Presentato a Cannes in anteprima lo scorso maggio, il nuovo Almodovar è stato accolto con freddezza dalla critica internazionale ed è tornato a casa, ancora una volta, a mani vuote.
Secondo Paolo Mereghetti del Corriere, La pelle che abito è:
Una storia d’amore ma senza vera passione. Un film horror raccontato senza orrori. Una vendetta mostruosa senza mostruosità… La pelle che abito, il nuovo film di Almodóvar presentato a maggio a Cannes, è un oggetto che non sai bene da che parte prendere, tanto sembra negare ogni possibile interpretazione: come film d’autore ti sembra lontanissimo dal calore e dalla passione delle sue opere precedenti (anche se non è difficile ritrovare i suoi temi: l’amore come possesso, la confusione tra i sessi, l’occhio – umano ed elettronico – come strumento di comunicazione, il passato che ritorna). E come film di genere è troppo controllato ed elegante per aver quella capacità di coinvolgimento che richiederebbe.
Il trapianto tentato da Almodovar non è riuscito: ibridare i suoi melò caldi e surreali con la freddezza dell’horror sociale ha finito solo per raffreddare il suo stile.
Sembra quasi che il regista non abbia molto interesse per il destino dei suoi personaggi, questa volta poco incisivi e incapaci di trascinare il pubblico all’identificazione.

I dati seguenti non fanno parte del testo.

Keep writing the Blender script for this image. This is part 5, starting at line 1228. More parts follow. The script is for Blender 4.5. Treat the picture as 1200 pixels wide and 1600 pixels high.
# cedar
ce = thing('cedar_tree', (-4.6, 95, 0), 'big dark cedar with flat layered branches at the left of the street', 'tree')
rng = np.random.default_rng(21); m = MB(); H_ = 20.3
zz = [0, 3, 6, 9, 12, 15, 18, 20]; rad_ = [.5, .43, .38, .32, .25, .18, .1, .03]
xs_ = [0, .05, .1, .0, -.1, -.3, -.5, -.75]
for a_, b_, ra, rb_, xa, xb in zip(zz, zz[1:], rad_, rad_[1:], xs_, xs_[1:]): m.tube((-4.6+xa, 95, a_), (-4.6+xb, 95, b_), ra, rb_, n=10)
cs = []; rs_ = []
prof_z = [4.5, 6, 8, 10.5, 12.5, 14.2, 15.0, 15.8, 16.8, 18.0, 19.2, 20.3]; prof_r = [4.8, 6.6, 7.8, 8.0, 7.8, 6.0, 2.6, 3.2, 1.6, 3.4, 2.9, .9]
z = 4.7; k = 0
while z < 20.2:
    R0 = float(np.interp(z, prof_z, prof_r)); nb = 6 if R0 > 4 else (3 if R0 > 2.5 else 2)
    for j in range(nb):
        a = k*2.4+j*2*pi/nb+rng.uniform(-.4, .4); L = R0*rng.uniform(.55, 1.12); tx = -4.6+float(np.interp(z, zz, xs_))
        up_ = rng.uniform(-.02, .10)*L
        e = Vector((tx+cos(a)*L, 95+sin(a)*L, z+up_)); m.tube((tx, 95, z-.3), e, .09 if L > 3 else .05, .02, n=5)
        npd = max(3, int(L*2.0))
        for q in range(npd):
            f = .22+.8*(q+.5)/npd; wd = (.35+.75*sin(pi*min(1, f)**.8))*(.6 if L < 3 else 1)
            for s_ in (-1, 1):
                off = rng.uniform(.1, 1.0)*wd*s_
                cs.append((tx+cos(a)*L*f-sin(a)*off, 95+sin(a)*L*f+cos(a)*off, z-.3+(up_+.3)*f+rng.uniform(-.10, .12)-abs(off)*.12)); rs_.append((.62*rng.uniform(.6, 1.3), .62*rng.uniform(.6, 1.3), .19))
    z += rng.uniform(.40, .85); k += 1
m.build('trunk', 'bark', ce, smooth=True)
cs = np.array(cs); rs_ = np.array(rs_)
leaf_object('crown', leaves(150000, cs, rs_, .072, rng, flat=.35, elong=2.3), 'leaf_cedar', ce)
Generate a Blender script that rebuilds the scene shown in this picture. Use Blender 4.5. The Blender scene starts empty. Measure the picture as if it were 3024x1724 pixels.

Ecco il nodo irrisolto del film. In passato Almodóvar aveva popolato i suoi film di personaggi ai limiti del folclore, colorati e sorprendenti, che però rispondevano a una logica precisa: distruggevano le convenzioni «borghesi» (o presunte tali) dello spettatore per trascinarlo in un mondo tutto da scoprire, dove le regole del buon gusto e della compostezza svanivano come per incanto. Anche qui Robert Ledgard agisce secondo una logica non certo «convenzionale» – vuole realizzare la più feroce delle vendette – ma il regista non sta mai dalla sua parte o da quelle delle vittime (e di conseguenza nemmeno lo spettatore può farlo): la macchina da presa si limita a riprendere tutto senza farsi mai coinvolgere, fredda e razionale. Come l’occhio della telecamera che spia Vera tenuta prigioniera e appiattisce nel suo bianco e nero pixellato le forme morbide e delicate della ragazza.
…l’aggiornamento post moderno del melò hollywoodiano, soprattutto dopo Tutto su mia madre e Parla con lei, è una strada che non si può ripetere all’infinito, ma quella imboccata con La pelle che abito non sembra portare troppo lontano. Per il futuro sarà meglio scegliere altri percorsi.